As previously mentioned, you can also resize your memory to use exactly what you need. It's important in performance-critical contexts to not be paging out to virtual memory if it can be avoided.
There is no way to free stack allocation other than going out of scope. So when you actually use global allocation and VM has to alloc you real hard memory, it is allocated and will stay there until your program runs out. This means that any process will only grow in it's virtual memory use (functions have local stack allocations and those will be "freed").
You cannot "keep" the stack memory once it goes out of scope of function, it is always freed. So you must know how much memory you will use at compile time.
Which then boils down to how many int foo[1<<29]'s you can have. Since first one takes up whole memory (on 32bit) and will be (lets lie: 0x000000) the second will resolve to 0xffffffff or thereaobout. Then the third one would resolve to what? Something that 32bit pointers cannot express. (remember that stack reservations are resolved partially at compiletime, partially runtime, via offsets, how far the stack offset is pushed when you alloc this or that variable).
So the answer is pretty much that once you have int foo [1<<29] you cant have any reasonable depth of functions with other local stack variables anymore.

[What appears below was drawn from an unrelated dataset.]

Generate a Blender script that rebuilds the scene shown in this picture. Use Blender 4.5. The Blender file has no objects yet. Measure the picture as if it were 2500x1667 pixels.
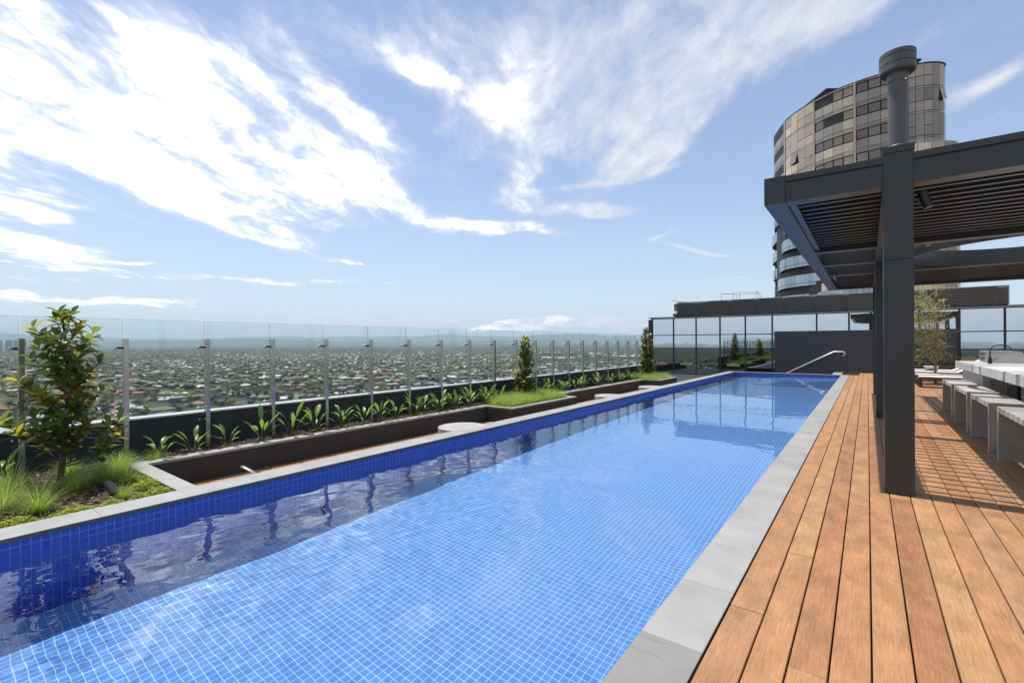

You really should avoid doing this unless you know what you're doing. Try to only request as much memory as you need. Even if it's not being used or getting in the way of other programs it can mess up the process its self. There are two reasons for this. First, on certain systems, particularly 32bit ones it can cause address space to be exhausted prematurely in rare circumstances. Additionally many kernels have some kind of per process limit on reserved/virtual/not in use memory. If your program asks for memory at points in run time the kernel can kill the process if it asks for memory to be reserved that exceeds this limit. I've seen programs that have either crashed or exited due to a failed malloc because they are reserving GBs of memory while only using a few MB.